Lorsqu’il a contesté sa détention devant la Haute Cour, David Miranda a déclaré que cet interrogatoire visait à l’intimider et à punir les personnes qui participeraient à la diffusion et à la publication d’informations d’intérêt public sur les opérations de l’agence américaine de sécurité nationale (NSA) et de l’agence de renseignement britannique (GCHQ). Mais en février 2014, la Haute Cour a jugé légaux l’interrogatoire et la détention de David Miranda. Amnesty International a qualifié cette décision de « profondément dérangeante », car celle-ci confirme la possibilité de recourir aux lois antiterroristes contre des personnes participant à des reportages présentant un intérêt public fondamental et elle a souligné que cette décision aurait un effet dissuasif sur l’exercice de la liberté d’expression.

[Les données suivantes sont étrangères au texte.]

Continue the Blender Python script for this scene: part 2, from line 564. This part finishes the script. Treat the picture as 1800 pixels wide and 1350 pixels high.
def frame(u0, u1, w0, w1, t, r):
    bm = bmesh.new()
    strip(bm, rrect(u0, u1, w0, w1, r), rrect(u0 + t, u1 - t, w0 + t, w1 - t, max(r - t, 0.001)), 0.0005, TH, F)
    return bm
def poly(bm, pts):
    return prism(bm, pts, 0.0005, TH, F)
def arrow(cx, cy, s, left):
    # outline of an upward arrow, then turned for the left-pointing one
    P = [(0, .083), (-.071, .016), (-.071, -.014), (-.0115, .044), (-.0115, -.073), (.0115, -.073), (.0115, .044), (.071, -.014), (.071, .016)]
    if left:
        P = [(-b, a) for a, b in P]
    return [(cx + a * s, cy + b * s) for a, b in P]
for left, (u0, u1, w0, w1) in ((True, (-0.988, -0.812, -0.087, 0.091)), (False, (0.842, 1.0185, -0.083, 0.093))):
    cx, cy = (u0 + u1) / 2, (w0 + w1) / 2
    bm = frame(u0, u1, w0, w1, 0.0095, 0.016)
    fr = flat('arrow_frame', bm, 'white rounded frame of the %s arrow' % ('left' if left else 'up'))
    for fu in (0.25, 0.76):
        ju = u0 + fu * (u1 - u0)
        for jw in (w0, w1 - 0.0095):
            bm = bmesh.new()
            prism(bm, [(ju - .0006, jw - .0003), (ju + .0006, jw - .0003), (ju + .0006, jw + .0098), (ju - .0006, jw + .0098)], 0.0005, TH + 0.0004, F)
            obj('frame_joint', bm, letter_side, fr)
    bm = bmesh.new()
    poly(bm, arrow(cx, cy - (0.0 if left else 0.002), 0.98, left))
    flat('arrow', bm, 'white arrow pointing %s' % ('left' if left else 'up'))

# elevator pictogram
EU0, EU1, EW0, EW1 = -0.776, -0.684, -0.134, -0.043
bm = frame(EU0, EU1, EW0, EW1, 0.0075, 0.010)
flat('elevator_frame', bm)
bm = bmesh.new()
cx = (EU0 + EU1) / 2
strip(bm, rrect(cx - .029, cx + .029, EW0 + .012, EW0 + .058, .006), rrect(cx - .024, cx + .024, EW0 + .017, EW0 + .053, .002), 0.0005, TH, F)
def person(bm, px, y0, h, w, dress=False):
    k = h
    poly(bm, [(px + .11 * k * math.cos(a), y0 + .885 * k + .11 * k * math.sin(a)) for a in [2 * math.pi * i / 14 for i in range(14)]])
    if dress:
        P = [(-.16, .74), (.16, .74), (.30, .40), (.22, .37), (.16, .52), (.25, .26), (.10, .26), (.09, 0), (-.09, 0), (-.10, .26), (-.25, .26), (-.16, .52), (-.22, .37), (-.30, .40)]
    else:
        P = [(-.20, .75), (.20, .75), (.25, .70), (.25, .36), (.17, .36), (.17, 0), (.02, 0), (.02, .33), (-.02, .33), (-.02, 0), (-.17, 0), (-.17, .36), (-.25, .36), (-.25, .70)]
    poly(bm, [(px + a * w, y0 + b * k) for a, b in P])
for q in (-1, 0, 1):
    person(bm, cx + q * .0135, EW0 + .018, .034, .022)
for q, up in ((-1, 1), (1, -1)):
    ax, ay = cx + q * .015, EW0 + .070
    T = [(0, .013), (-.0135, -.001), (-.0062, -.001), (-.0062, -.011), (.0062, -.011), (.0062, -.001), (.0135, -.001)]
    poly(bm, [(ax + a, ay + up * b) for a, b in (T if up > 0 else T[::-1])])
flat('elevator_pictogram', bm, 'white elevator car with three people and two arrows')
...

La Cour d’appel, devant laquelle cette décision a par la suite été contestée, a rendu une tout autre décision, considérée comme une victoire pour la liberté de la presse. Dans un arrêt de janvier 2016, la Cour d’appel a estimé que « si des journalistes et leurs sources ne peuvent pas espérer la moindre confidentialité, ils risquent de décider de ne pas fournir des informations portant sur des questions sensibles d’intérêt public. C’est pourquoi il est si important que de telles informations portent le sceau de la confidentialité. » La Cour d’appel a statué que l’interpellation était légale en vertu de la loi en vigueur, mais que les pouvoirs relatifs à la lutte contre le terrorisme étaient contraires au droit relatif aux droits humains – car ceux-ci n’étaient pas assortis des garanties empêchant qu’il y soit recouru de façon abusive – et elle a expressément invité le Parlement à instaurer une protection contre ces abus.

L’avocate de David Miranda, Kate Goold, s’est félicitée de cet arrêt et a déclaré au Guardian : « L’idée selon laquelle un journaliste pourrait devenir un terroriste par accident a été rejetée sans réserve ».

En octobre 2016, le ministre de l’Intérieur a rejeté l’arrêt de la Cour d’appel sans autre forme de procès, déclarant que la loi ne serait pas modifiée, car le moment était « inopportun ». L’annexe 7 relative à ces pouvoirs demeure donc inchangée.